I am feeling this way in several areas of life and it feels like a dream–as  good as the California dream I had all those years ago!purple passion point dume

STREET Smarts–Detroit Taught Me Well

2 Comments


Today,  I am feeling very appreciative of my mom and the freedom she graced upon her kids.  She gave us so much space and exposed us to more than the average person, I’m sure of it now.

When I was a young girl, we would go and visit my Grandma and Grandpa in the Cass Corridor, Downtown Detroit area.   The Cass Corridor is where the riots broke out in the heart of Detroit in 1963.

It was a real raw city, indeed. 

My Grandpa would walk us to the park downtown where we would feed the pigeons.  He was in a very sick phase of his life, and there were many times that he would have to lay down on the side of the street and take a nap.

My sister, Valorie,  and I were about 8 and 10 years old.  We would just sort of linger there while grandpa napped.  We were harassed by all sorts of people.

We learned the subtle art of knowing when to speak and when not to pay any attention.  There is a huge difference. 

If you look someone in the eye that should not be looked in the eye, you learn quickly what you did wrong.  When you ignore someone that you should have spoken to, you learn quickly what you should have done.  Trust me, it’s a big deal.

Most of the people I know are afraid of going to areas that seem unsafe.  Quite frankly, most people just don’t go.  When I was  a teenager and driving, I would drive my friends to downtown Detroit.  There were some amazing ethnic festivals at The Hart Plaza down on the riverfront.   Talk about a place to party and meet people from all over the metropolitan area, this was it.

If my friend’s parents knew they were down there, they would have thrown a fit!

To me, being downtown was not a big deal and it was not dangerous.  My Mom worked downtown all of my young years, my Grandparents lived downtown, and it was part of my vibe.   

If you aren’t exposed to the diversity at a young age, when will you be?

That, I believe, is the problem with most people who are filled with fear about going to certain neighborhoods.  If they’ve never had any experience carrying themselves down a city street, you’d better believe they’re going to show it. 

Body language and posture is everything. 

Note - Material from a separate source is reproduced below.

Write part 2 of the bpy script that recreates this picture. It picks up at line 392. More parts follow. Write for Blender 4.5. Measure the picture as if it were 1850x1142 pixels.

If you have no confidence, it will show and you will be an easy victim if anyone were interested.

Just the other day, I was in an area in Los Angeles that I would not necessarily  choose to go to.  I had bought a Living Social deal and I wasn’t sure of the area it was in.  Sure enough, as I drove toward the address, things weren’t looking all that fabulous.

It was a run down neighborhood and the people were definitely diverse and,  in the words of Jerry Seinfeld, “not that there’s anything wrong with that”.

I had a voucher and it expired TODAY.  Since I was juice fasting, I was going to get my full supply for the day and take them to go–all juice.  As I handed the cashier my voucher to pay, he announced that it was dine in only.

Shoot, I had no choice so I decided to sit there and drink a couple hours away.  I needed my computer which was in my car.

I walked to my car, which incidently had my bicycle on top of it, and grabbed my laptop and walked back.

There were people of all sorts out there.  Some in their yard, some on the street, some lingering in the old garage business on the corner.

They were diverse and it did feel like I was on the streets of Detroit from my childhood. 

The beautiful thing, though, was that  they were not at all offended by my presence.  The tough chick walking by was one of those you just don’t engage.  The older woman, who seemed a bit out of sorts and maybe a little intoxicated,  was pleasant and a simple smile worked with her.

All I can say is, I am so appreciative of my upbringing and the example my mom set for me.

I appreciate her for exposing me to all the neighborhoods, not just the suburbs. 

Fear just wasn’t present in my body when I was out there.  All was well.

I guess if you are already an adult and you  weren’t prepared to navigate in such neighborhoods, you probably should stay out of bounds until you learn the art of posture.  Or, come with me and you’ll be fine.

All is well and it’s a beautiful day in the neighborhood–wherever it is!